Ainda não chegou o frio mas já nos sentimos rodeados de Inverno, esse tempo de precipitação involuntária na prostração, antes da retoma de todas as esperanças, que é a pulsão trazida por cada nova primavera.
Não faltarão dias de calor até ao São Martinho, quando se prova o vinho, que poderá ser bem bom, neste ano que deixará, pelo que se vai vendo, memória de grandes misérias.
Misérias individuais, que o tempo desvanecerá, como sempre tem acontecido na longa história da humanidade, do ombro a ombro com a morte, das perdas irremediáveis, da saudade perpétua. 
Mas haverá outras, insidiosamente presentes no próximo futuro.

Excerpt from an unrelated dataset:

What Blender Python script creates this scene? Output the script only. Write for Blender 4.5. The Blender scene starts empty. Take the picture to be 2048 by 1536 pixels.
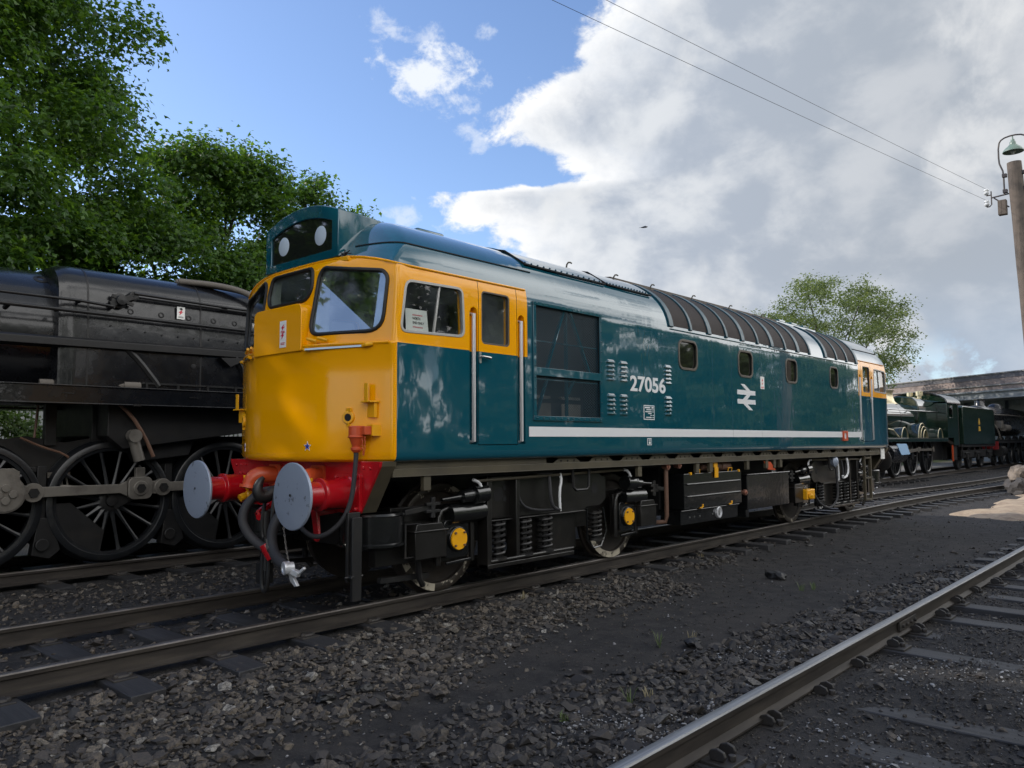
import bpy, bmesh, math, random
import numpy as np
from mathutils import Vector, Matrix, noise as mnoise
R = math.radians
PI = math.pi
S = bpy.context.scene
C = S.collection
random.seed(7)
rng = np.random.default_rng(11)

# ------------------------------------------------------------------ camera
cam_d = bpy.data.cameras.new('camera')
cam = bpy.data.objects.new('camera', cam_d)
C.objects.link(cam)
S.camera = cam
_yaw, _pit, _rol = R(42.17666955), R(4.23324304), R(-0.32627848)
_f = Vector((math.cos(_pit) * math.cos(_yaw), math.cos(_pit) * math.sin(_yaw), math.sin(_pit)))
_r = Vector((math.sin(_yaw), -math.cos(_yaw), 0))
_u = _r.cross(_f)
_r2 = _r * math.cos(_rol) + _u * math.sin(_rol)
_u2 = _u * math.cos(_rol) - _r * math.sin(_rol)
_m = Matrix((_r2, _u2, -_f)).transposed().to_4x4()
_m.translation = Vector((-11.5052, -6.8609, 1.5113))
cam.matrix_world = _m
cam_d.sensor_fit = 'HORIZONTAL'
cam_d.sensor_width = 36.0
cam_d.lens = 36.0 * 1571.59 / 2048.0
cam_d.clip_start = 0.05
cam_d.clip_end = 3000.0

# ------------------------------------------------------------------ light
SUN_AZ, SUN_EL = R(118), R(33)
S.view_settings.view_transform = 'Standard'
S.view_settings.look = 'None'
S.view_settings.exposure = 0.12
S.view_settings.gamma = 1.0
S.view_settings.use_curve_mapping = False

sun_d = bpy.data.lights.new('sun', 'SUN')
sun_d.energy = 3.6
sun_d.angle = R(0.5)
sun_d.color = (1.0, 0.93, 0.82)
sun = bpy.data.objects.new('sun', sun_d)
C.objects.link(sun)
_sd = Vector((math.cos(SUN_EL) * math.cos(SUN_AZ), math.cos(SUN_EL) * math.sin(SUN_AZ), math.sin(SUN_EL)))
sun.rotation_euler = _sd.to_track_quat('Z', 'Y').to_euler()
sun.location = (-5, 20, 30)


class NT:
    """small helper for building node trees"""
    def __init__(s, tree):
        s.t = tree
        s.n = tree.nodes
        s.l = tree.links

    def node(s, typ, **kw):
        n = s.n.new(typ)
        for k, v in kw.items():
            setattr(n, k, v)
        return n

    def put(s, sock, val):
        if val is None:
            return
        if isinstance(val, bpy.types.NodeSocket):
            s.l.new(val, sock)
        else:
            if sock.type == 'RGBA' and not isinstance(val, (int, float)) and len(val) == 3:
                val = (*val, 1.0)
            sock.default_value = val

    def math(s, op, a, b=None, c=None, clamp=False):
        n = s.node('ShaderNodeMath', operation=op, use_clamp=clamp)
        s.put(n.inputs[0], a)
        s.put(n.inputs[1], b)
        s.put(n.inputs[2], c)
        return n.outputs[0]

    def smooth(s, v, a, b):
        n = s.node('ShaderNodeMapRange', interpolation_type='SMOOTHSTEP')
        s.put(n.inputs[0], v)
        s.put(n.inputs[1], a)
        s.put(n.inputs[2], b)
        return n.outputs[0]

    def mix(s, fac, a, b, typ='MIX'):
        n = s.node('ShaderNodeMix', data_type='RGBA', blend_type=typ)
        s.put(n.inputs[0], fac)
        s.put(n.inputs[6], a)
        s.put(n.inputs[7], b)
        return n.outputs[2]

    def noise(s, vec, scale, detail=4, rough=0.55, dist=0.0):
        n = s.node('ShaderNodeTexNoise')
        s.put(n.inputs['Vector'], vec)
        s.put(n.inputs['Scale'], scale)
        s.put(n.inputs['Detail'], detail)
        s.put(n.inputs['Roughness'], rough)
        s.put(n.inputs['Distortion'], dist)
        return n.outputs[0]

    def mapping(s, vec, scale=(1, 1, 1), loc=(0, 0, 0)):
        n = s.node('ShaderNodeMapping')
        s.put(n.inputs[0], vec)
        s.put(n.inputs[1], loc)
        s.put(n.inputs[3], scale)
        return n.outputs[0]


# ------------------------------------------------------------------ sky
world = bpy.data.worlds.new('World')
S.world = world
world.use_nodes = True
w = NT(world.node_tree)
w.n.clear()
SKY_STRENGTH = 0.15
wout = w.node('ShaderNodeOutputWorld')
wbg = w.node('ShaderNodeBackground')
w.put(wbg.inputs[1], SKY_STRENGTH)
w.l.new(wbg.outputs[0], wout.inputs[0])
sky = w.node('ShaderNodeTexSky', sky_type='NISHITA')
sky.sun_disc = False
sky.sun_elevation = SUN_EL
sky.sun_rotation = R(90) - SUN_AZ
sky.altitude = 100
sky.air_density = 1.0
sky.dust_density = 0.6
sky.ozone_density = 2.5
wtc = w.node('ShaderNodeTexCoord')
wdir = wtc.outputs['Generated']
wsep = w.node('ShaderNodeSeparateXYZ')
w.l.new(wdir, wsep.inputs[0])
dx, dy, dz = wsep.outputs
az = w.math('MULTIPLY', w.math('ARCTAN2', dy, dx), 57.2958)
el = w.math('MULTIPLY', w.math('ARCSINE', dz), 57.2958)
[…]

As dificuldades económicas poderão reinstalar o individualismo quase selvagem, predatório ou do salve-se quem puder, com consequências trágicas.
Temos notícia de momentos altos de misericórdia em situações semelhantes no passado, mas a lucidez na observação revela que a tendência geral dos comportamentos não passou por aí, antes revelou o lado obscuro dos seres humanos, que se pretendem semelhantes aos deuses, mas não se libertaram das características que apontam aos demónios.
Fenómenos como os que vivemos desde o último inverno, agora em vias de agravamento, têm sido integrados pela humanidade, apesar de verdadeiras razias entre os viventes. Os tempos que se lhes seguiram foram, muitas vezes, de perda de referências morais e éticas, de diluição de valores civilizacionais aparentemente consolidados, mas também de procura ansiosa de salvadores, recorrendo às divindades tradicionais, capazes da piedade, mas também da crueldade, ou descobrindo novos profetas, sem cerimónias para abrir caminho por entre o sangue, o suor e as lágrimas dos outros.
Há cem anos, depois das vagas da pneumónica, em 1918 e 1919, enquanto alguns se dedicavam a sorver até à última gota os néctares do prazer mundano, que já então se sabia que a vida são dois dias, muitos outros se deixaram arrastar por autoritarismos messiânicos, como aconteceu na Rússia, que se tornava na União Soviética, onde pontificou Stalin até à década de cinquenta, na Itália, que venerou Mussolini e o seu modelo fascista, até que, no início da década de trinta, o mundo viu emergir Hitler, ferida moral de que ainda não se redimiu.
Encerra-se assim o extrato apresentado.